§ TASK TO CARRY OUT:
Reproduce exactly the opening lines of the listing, stopping after the line that contains "0)).obj('screw', M['blackmetal'], be)" and including it.

§ COLLECTED MATERIAL:
+===+

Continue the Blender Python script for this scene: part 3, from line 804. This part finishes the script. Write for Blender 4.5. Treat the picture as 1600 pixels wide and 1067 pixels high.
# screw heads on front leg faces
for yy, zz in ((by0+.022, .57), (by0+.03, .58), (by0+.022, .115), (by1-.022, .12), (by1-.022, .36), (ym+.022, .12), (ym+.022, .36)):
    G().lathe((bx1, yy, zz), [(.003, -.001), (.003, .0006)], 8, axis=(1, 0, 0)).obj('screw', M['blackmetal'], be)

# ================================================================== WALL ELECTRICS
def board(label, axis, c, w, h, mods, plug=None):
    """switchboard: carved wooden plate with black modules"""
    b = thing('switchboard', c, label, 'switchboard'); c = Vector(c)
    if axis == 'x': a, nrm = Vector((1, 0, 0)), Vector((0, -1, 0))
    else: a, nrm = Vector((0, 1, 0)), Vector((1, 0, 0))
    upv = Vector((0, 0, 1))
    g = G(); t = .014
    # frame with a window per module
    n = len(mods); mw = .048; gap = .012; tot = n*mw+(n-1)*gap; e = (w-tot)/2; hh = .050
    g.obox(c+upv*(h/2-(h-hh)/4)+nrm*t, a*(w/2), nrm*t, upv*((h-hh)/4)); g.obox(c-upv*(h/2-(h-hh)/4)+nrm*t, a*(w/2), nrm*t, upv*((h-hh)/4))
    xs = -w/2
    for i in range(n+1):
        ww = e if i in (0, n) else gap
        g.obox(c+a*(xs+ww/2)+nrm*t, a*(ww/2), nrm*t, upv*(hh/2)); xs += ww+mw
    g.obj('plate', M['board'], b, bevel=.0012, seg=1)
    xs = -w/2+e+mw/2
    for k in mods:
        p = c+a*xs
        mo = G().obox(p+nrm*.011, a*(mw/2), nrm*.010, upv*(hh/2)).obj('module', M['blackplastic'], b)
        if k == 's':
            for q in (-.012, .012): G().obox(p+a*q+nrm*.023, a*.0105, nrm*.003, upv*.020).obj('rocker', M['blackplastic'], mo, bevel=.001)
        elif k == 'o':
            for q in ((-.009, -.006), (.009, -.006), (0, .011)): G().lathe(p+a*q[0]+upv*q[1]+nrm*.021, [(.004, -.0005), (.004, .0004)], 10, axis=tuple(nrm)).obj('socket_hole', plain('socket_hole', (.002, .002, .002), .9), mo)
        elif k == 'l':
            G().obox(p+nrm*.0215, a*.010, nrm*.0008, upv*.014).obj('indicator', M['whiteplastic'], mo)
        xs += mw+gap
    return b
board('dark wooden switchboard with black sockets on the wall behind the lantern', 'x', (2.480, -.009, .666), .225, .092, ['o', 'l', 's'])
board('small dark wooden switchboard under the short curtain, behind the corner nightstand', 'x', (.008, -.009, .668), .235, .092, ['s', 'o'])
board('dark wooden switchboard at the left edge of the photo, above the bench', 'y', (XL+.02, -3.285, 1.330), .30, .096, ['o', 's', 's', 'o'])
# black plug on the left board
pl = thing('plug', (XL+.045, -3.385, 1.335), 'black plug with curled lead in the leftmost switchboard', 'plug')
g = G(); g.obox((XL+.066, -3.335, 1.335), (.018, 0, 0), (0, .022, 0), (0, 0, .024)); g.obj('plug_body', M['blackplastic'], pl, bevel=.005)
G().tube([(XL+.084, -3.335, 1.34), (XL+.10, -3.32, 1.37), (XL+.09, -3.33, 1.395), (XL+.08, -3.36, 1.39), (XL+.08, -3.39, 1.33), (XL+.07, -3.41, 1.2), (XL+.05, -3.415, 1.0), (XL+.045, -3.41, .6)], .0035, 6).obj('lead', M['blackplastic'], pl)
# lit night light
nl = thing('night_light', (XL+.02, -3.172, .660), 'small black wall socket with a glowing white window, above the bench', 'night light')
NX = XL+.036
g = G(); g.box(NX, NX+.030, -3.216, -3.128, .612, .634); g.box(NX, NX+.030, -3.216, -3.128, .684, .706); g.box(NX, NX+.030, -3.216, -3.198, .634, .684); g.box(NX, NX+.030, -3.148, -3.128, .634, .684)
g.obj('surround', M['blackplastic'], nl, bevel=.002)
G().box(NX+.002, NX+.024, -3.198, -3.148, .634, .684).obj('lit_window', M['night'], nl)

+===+

§ ANSWER TO THIS TASK:
Continue the Blender Python script for this scene: part 3, from line 804. This part finishes the script. Write for Blender 4.5. Treat the picture as 1600 pixels wide and 1067 pixels high.
# screw heads on front leg faces
for yy, zz in ((by0+.022, .57), (by0+.03, .58), (by0+.022, .115), (by1-.022, .12), (by1-.022, .36), (ym+.022, .12), (ym+.022, .36)):
    G().lathe((bx1, yy, zz), [(.003, -.001), (.003, .0006)], 8, axis=(1, 0, 0)).obj('screw', M['blackmetal'], be)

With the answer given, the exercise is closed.